The monitoring commission will be responsible for approving actions, interpreting the agreement, evaluating objectives, controlling the use of contributions and assessing the results of cooperation. That oversight gives the agreement a formal structure, but its real value will be seen in the quality of information and promotion that reaches potential visitors.
A Quiet But Useful Step For La Gomera Tourism
This is not the sort of news that changes a holiday overnight. There is no new airport rule, no ferry disruption and no visitor restriction. But for La Gomera, a smaller island competing in a digital-first travel market, official visibility matters.

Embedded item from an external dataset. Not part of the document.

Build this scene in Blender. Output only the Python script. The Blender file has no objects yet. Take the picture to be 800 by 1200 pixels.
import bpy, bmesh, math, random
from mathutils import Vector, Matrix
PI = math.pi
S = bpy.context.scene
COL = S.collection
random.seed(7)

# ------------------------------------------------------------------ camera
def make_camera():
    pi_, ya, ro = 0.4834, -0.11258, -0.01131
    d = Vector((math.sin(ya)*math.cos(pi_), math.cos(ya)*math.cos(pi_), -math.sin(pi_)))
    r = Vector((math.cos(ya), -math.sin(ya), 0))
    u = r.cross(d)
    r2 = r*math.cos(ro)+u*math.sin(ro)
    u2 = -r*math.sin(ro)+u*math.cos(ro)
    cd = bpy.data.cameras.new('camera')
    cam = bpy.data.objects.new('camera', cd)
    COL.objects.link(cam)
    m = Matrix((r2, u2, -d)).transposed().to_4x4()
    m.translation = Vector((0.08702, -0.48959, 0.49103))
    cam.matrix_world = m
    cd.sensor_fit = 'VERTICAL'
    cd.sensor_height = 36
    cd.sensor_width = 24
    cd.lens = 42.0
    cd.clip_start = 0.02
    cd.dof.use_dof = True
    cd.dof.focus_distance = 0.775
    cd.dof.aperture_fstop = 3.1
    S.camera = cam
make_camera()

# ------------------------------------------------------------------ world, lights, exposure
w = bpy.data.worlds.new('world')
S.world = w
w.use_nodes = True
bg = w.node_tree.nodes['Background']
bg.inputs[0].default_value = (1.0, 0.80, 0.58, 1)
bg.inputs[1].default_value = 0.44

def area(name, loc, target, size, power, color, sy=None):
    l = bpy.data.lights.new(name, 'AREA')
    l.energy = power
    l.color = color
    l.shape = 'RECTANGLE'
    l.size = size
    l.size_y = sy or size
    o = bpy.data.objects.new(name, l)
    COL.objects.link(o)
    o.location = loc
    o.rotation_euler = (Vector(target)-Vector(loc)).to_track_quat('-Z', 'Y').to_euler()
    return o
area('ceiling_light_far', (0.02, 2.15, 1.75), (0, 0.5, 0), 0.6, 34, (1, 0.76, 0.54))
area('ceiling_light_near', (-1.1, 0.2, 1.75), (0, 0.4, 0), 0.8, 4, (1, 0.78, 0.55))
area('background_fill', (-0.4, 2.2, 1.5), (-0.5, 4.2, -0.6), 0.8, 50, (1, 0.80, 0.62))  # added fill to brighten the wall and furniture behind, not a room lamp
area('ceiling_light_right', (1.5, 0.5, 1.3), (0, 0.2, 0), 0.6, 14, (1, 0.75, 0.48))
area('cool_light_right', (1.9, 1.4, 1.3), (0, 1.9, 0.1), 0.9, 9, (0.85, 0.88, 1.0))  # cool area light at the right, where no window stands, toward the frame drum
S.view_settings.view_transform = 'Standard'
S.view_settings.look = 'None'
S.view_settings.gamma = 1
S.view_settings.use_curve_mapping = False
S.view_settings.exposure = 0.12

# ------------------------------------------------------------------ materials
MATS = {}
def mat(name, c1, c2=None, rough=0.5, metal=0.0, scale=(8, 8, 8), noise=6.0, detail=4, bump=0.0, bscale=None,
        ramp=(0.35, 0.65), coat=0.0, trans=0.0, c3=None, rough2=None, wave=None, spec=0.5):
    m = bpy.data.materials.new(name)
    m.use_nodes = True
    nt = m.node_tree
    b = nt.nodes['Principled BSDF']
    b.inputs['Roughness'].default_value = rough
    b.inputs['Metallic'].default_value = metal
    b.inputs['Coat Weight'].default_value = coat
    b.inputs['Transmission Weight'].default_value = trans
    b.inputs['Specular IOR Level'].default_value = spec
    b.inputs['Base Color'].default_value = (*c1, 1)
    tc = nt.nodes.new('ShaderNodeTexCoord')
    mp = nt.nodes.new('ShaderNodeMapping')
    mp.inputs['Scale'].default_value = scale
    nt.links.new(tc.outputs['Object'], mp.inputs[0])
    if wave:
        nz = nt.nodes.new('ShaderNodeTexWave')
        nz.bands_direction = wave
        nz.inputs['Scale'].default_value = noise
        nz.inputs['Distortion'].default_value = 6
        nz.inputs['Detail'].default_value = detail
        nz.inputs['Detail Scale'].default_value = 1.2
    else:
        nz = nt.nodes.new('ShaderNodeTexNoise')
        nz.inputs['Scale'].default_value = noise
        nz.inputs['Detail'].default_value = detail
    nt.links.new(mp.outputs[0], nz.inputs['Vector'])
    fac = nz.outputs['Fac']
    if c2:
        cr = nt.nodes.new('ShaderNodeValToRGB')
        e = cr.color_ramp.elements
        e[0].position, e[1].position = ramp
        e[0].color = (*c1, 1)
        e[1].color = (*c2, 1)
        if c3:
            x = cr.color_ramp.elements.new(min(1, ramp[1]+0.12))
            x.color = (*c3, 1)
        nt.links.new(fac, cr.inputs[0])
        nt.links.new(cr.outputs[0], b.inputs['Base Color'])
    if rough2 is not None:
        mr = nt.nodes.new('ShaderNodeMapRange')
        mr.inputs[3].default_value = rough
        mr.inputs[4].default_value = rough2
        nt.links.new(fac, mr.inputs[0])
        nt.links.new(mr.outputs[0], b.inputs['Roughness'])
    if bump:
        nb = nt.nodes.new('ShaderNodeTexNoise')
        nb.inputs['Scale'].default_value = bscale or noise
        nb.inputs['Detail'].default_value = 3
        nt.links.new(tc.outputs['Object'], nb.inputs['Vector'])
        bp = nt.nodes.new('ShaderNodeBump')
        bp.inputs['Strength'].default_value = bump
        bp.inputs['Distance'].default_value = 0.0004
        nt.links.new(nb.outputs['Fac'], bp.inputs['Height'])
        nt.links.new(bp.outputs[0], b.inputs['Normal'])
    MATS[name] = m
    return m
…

The 428,000-euro agreement gives La Gomera a clearer place within the Canary Islands' regional tourism platform, strengthens the coordination between local knowledge and regional promotion, and supports a more professional approach to content, social media, multilingual web information and data-led campaigns.
For travellers, the best version of this agreement should mean a simpler research journey and a more accurate picture of the island before arrival. For tourism businesses, it should help La Gomera stand out for the right reasons: nature, walking, villages, landscapes, local identity and a holiday pace that complements the larger resort islands rather than competing with them directly.
In that sense, the publication of the agreement is a quiet but meaningful tourism update. It strengthens the digital foundations behind La Gomera's visitor economy and gives the island a more coordinated voice inside the official Canary Islands destination brand.